● Exercise task
Read the data and repeat it in full, exactly.

Records with scene code:
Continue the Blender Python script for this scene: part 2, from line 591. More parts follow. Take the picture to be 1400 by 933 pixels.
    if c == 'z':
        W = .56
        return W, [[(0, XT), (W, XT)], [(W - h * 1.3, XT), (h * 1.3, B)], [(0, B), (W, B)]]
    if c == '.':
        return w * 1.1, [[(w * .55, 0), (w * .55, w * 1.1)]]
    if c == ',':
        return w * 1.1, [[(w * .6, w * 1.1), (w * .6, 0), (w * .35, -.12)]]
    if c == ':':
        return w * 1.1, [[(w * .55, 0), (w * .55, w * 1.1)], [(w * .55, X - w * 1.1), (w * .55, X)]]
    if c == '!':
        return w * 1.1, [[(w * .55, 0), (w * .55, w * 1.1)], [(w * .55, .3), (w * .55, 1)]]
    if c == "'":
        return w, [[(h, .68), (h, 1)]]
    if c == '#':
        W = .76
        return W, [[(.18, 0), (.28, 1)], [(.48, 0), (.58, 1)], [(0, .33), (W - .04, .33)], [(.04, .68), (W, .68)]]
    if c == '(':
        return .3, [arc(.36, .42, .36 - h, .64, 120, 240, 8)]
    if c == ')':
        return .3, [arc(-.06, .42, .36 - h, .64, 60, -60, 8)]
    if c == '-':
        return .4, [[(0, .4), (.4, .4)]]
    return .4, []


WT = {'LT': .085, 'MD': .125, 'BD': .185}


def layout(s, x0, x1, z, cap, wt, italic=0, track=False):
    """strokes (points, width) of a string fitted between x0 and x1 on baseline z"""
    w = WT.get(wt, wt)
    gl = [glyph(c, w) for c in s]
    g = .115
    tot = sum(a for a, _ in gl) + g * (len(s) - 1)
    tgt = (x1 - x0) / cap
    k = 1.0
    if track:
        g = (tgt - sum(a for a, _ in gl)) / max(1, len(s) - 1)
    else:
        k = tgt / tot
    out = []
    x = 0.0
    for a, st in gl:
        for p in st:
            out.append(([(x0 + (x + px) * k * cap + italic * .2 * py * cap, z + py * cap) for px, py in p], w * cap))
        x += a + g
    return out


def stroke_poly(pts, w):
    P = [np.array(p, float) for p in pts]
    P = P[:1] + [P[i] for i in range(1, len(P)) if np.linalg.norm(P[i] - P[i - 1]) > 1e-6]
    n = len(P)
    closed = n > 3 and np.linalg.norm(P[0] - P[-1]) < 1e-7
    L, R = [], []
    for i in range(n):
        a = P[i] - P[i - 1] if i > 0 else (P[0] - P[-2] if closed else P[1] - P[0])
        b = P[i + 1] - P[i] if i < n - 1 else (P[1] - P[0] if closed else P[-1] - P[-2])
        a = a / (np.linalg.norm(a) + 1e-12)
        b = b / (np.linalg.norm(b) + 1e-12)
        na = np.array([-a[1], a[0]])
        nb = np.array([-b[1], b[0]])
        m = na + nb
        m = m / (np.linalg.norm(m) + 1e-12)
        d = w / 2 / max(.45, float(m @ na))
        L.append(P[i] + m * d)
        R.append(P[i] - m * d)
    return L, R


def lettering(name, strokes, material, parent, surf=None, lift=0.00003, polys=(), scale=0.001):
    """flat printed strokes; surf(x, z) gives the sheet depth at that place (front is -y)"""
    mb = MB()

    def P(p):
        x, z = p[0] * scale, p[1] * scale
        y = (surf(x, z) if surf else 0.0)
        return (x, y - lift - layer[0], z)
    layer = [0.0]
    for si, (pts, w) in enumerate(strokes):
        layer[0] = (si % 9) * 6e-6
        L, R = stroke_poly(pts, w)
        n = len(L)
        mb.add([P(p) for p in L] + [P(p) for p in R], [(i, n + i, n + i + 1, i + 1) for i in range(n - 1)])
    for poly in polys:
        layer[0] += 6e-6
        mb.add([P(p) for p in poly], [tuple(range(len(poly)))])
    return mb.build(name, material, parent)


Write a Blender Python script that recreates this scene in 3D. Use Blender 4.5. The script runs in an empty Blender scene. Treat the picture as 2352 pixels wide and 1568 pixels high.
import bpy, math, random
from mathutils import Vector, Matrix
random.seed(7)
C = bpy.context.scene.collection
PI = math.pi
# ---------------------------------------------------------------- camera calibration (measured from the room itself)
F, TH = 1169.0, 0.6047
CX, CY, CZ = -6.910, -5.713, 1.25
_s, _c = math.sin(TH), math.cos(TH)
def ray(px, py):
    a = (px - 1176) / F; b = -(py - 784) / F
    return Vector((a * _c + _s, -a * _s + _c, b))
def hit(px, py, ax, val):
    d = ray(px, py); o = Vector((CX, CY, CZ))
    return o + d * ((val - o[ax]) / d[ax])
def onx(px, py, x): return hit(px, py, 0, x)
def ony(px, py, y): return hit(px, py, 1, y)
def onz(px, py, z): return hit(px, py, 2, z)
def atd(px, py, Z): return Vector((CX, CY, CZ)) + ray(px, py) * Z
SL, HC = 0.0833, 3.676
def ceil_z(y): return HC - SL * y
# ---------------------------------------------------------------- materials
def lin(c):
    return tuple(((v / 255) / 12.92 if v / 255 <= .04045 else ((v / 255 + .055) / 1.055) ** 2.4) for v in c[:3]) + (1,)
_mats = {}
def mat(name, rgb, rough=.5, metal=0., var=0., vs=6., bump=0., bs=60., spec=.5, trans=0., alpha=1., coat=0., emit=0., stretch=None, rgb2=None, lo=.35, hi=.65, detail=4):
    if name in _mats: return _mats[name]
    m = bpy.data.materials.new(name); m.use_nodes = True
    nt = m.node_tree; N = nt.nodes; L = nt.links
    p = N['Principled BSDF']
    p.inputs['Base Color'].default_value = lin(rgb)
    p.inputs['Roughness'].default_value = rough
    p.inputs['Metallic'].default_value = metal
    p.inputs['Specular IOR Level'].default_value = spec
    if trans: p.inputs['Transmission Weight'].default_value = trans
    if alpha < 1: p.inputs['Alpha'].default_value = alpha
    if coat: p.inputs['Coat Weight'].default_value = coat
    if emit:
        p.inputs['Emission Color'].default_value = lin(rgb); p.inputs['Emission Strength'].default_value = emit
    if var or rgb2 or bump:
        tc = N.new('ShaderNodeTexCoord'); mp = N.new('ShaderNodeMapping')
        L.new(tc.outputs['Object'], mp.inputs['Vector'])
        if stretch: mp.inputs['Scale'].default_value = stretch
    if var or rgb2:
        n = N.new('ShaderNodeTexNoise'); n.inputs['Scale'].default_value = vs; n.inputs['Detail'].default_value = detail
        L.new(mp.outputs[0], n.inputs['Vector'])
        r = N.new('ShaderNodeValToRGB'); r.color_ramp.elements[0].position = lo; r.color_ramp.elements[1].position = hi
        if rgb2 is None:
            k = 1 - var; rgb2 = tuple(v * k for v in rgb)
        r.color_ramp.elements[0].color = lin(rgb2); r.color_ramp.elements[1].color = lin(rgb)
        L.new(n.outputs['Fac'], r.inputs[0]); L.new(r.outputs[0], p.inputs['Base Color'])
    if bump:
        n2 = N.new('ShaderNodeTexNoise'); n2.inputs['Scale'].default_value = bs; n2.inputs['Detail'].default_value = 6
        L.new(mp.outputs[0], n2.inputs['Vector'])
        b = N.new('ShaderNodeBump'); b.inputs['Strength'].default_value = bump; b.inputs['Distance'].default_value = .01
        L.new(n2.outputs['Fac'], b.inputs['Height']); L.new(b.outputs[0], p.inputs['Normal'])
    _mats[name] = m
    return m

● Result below
Continue the Blender Python script for this scene: part 2, from line 591. More parts follow. Take the picture to be 1400 by 933 pixels.
    if c == 'z':
        W = .56
        return W, [[(0, XT), (W, XT)], [(W - h * 1.3, XT), (h * 1.3, B)], [(0, B), (W, B)]]
    if c == '.':
        return w * 1.1, [[(w * .55, 0), (w * .55, w * 1.1)]]
    if c == ',':
        return w * 1.1, [[(w * .6, w * 1.1), (w * .6, 0), (w * .35, -.12)]]
    if c == ':':
        return w * 1.1, [[(w * .55, 0), (w * .55, w * 1.1)], [(w * .55, X - w * 1.1), (w * .55, X)]]
    if c == '!':
        return w * 1.1, [[(w * .55, 0), (w * .55, w * 1.1)], [(w * .55, .3), (w * .55, 1)]]
    if c == "'":
        return w, [[(h, .68), (h, 1)]]
    if c == '#':
        W = .76
        return W, [[(.18, 0), (.28, 1)], [(.48, 0), (.58, 1)], [(0, .33), (W - .04, .33)], [(.04, .68), (W, .68)]]
    if c == '(':
        return .3, [arc(.36, .42, .36 - h, .64, 120, 240, 8)]
    if c == ')':
        return .3, [arc(-.06, .42, .36 - h, .64, 60, -60, 8)]
    if c == '-':
        return .4, [[(0, .4), (.4, .4)]]
    return .4, []


WT = {'LT': .085, 'MD': .125, 'BD': .185}


def layout(s, x0, x1, z, cap, wt, italic=0, track=False):
    """strokes (points, width) of a string fitted between x0 and x1 on baseline z"""
    w = WT.get(wt, wt)
    gl = [glyph(c, w) for c in s]
    g = .115
    tot = sum(a for a, _ in gl) + g * (len(s) - 1)
    tgt = (x1 - x0) / cap
    k = 1.0
    if track:
        g = (tgt - sum(a for a, _ in gl)) / max(1, len(s) - 1)
    else:
        k = tgt / tot
    out = []
    x = 0.0
    for a, st in gl:
        for p in st:
            out.append(([(x0 + (x + px) * k * cap + italic * .2 * py * cap, z + py * cap) for px, py in p], w * cap))
        x += a + g
    return out


def stroke_poly(pts, w):
    P = [np.array(p, float) for p in pts]
    P = P[:1] + [P[i] for i in range(1, len(P)) if np.linalg.norm(P[i] - P[i - 1]) > 1e-6]
    n = len(P)
    closed = n > 3 and np.linalg.norm(P[0] - P[-1]) < 1e-7
    L, R = [], []
    for i in range(n):
        a = P[i] - P[i - 1] if i > 0 else (P[0] - P[-2] if closed else P[1] - P[0])
        b = P[i + 1] - P[i] if i < n - 1 else (P[1] - P[0] if closed else P[-1] - P[-2])
        a = a / (np.linalg.norm(a) + 1e-12)
        b = b / (np.linalg.norm(b) + 1e-12)
        na = np.array([-a[1], a[0]])
        nb = np.array([-b[1], b[0]])
        m = na + nb
        m = m / (np.linalg.norm(m) + 1e-12)
        d = w / 2 / max(.45, float(m @ na))
        L.append(P[i] + m * d)
        R.append(P[i] - m * d)
    return L, R


def lettering(name, strokes, material, parent, surf=None, lift=0.00003, polys=(), scale=0.001):
    """flat printed strokes; surf(x, z) gives the sheet depth at that place (front is -y)"""
    mb = MB()

    def P(p):
        x, z = p[0] * scale, p[1] * scale
        y = (surf(x, z) if surf else 0.0)
        return (x, y - lift - layer[0], z)
    layer = [0.0]
    for si, (pts, w) in enumerate(strokes):
        layer[0] = (si % 9) * 6e-6
        L, R = stroke_poly(pts, w)
        n = len(L)
        mb.add([P(p) for p in L] + [P(p) for p in R], [(i, n + i, n + i + 1, i + 1) for i in range(n - 1)])
    for poly in polys:
        layer[0] += 6e-6
        mb.add([P(p) for p in poly], [tuple(range(len(poly)))])
    return mb.build(name, material, parent)


Write a Blender Python script that recreates this scene in 3D. Use Blender 4.5. The script runs in an empty Blender scene. Treat the picture as 2352 pixels wide and 1568 pixels high.
import bpy, math, random
from mathutils import Vector, Matrix
random.seed(7)
C = bpy.context.scene.collection
PI = math.pi
# ---------------------------------------------------------------- camera calibration (measured from the room itself)
F, TH = 1169.0, 0.6047
CX, CY, CZ = -6.910, -5.713, 1.25
_s, _c = math.sin(TH), math.cos(TH)
def ray(px, py):
    a = (px - 1176) / F; b = -(py - 784) / F
    return Vector((a * _c + _s, -a * _s + _c, b))
def hit(px, py, ax, val):
    d = ray(px, py); o = Vector((CX, CY, CZ))
    return o + d * ((val - o[ax]) / d[ax])
def onx(px, py, x): return hit(px, py, 0, x)
def ony(px, py, y): return hit(px, py, 1, y)
def onz(px, py, z): return hit(px, py, 2, z)
def atd(px, py, Z): return Vector((CX, CY, CZ)) + ray(px, py) * Z
SL, HC = 0.0833, 3.676
def ceil_z(y): return HC - SL * y
# ---------------------------------------------------------------- materials
def lin(c):
    return tuple(((v / 255) / 12.92 if v / 255 <= .04045 else ((v / 255 + .055) / 1.055) ** 2.4) for v in c[:3]) + (1,)
_mats = {}
def mat(name, rgb, rough=.5, metal=0., var=0., vs=6., bump=0., bs=60., spec=.5, trans=0., alpha=1., coat=0., emit=0., stretch=None, rgb2=None, lo=.35, hi=.65, detail=4):
    if name in _mats: return _mats[name]
    m = bpy.data.materials.new(name); m.use_nodes = True
    nt = m.node_tree; N = nt.nodes; L = nt.links
    p = N['Principled BSDF']
    p.inputs['Base Color'].default_value = lin(rgb)
    p.inputs['Roughness'].default_value = rough
    p.inputs['Metallic'].default_value = metal
    p.inputs['Specular IOR Level'].default_value = spec
    if trans: p.inputs['Transmission Weight'].default_value = trans
    if alpha < 1: p.inputs['Alpha'].default_value = alpha
    if coat: p.inputs['Coat Weight'].default_value = coat
    if emit:
        p.inputs['Emission Color'].default_value = lin(rgb); p.inputs['Emission Strength'].default_value = emit
    if var or rgb2 or bump:
        tc = N.new('ShaderNodeTexCoord'); mp = N.new('ShaderNodeMapping')
        L.new(tc.outputs['Object'], mp.inputs['Vector'])
        if stretch: mp.inputs['Scale'].default_value = stretch
    if var or rgb2:
        n = N.new('ShaderNodeTexNoise'); n.inputs['Scale'].default_value = vs; n.inputs['Detail'].default_value = detail
        L.new(mp.outputs[0], n.inputs['Vector'])
        r = N.new('ShaderNodeValToRGB'); r.color_ramp.elements[0].position = lo; r.color_ramp.elements[1].position = hi
        if rgb2 is None:
            k = 1 - var; rgb2 = tuple(v * k for v in rgb)
        r.color_ramp.elements[0].color = lin(rgb2); r.color_ramp.elements[1].color = lin(rgb)
        L.new(n.outputs['Fac'], r.inputs[0]); L.new(r.outputs[0], p.inputs['Base Color'])
    if bump:
        n2 = N.new('ShaderNodeTexNoise'); n2.inputs['Scale'].default_value = bs; n2.inputs['Detail'].default_value = 6
        L.new(mp.outputs[0], n2.inputs['Vector'])
        b = N.new('ShaderNodeBump'); b.inputs['Strength'].default_value = bump; b.inputs['Distance'].default_value = .01
        L.new(n2.outputs['Fac'], b.inputs['Height']); L.new(b.outputs[0], p.inputs['Normal'])
    _mats[name] = m
    return m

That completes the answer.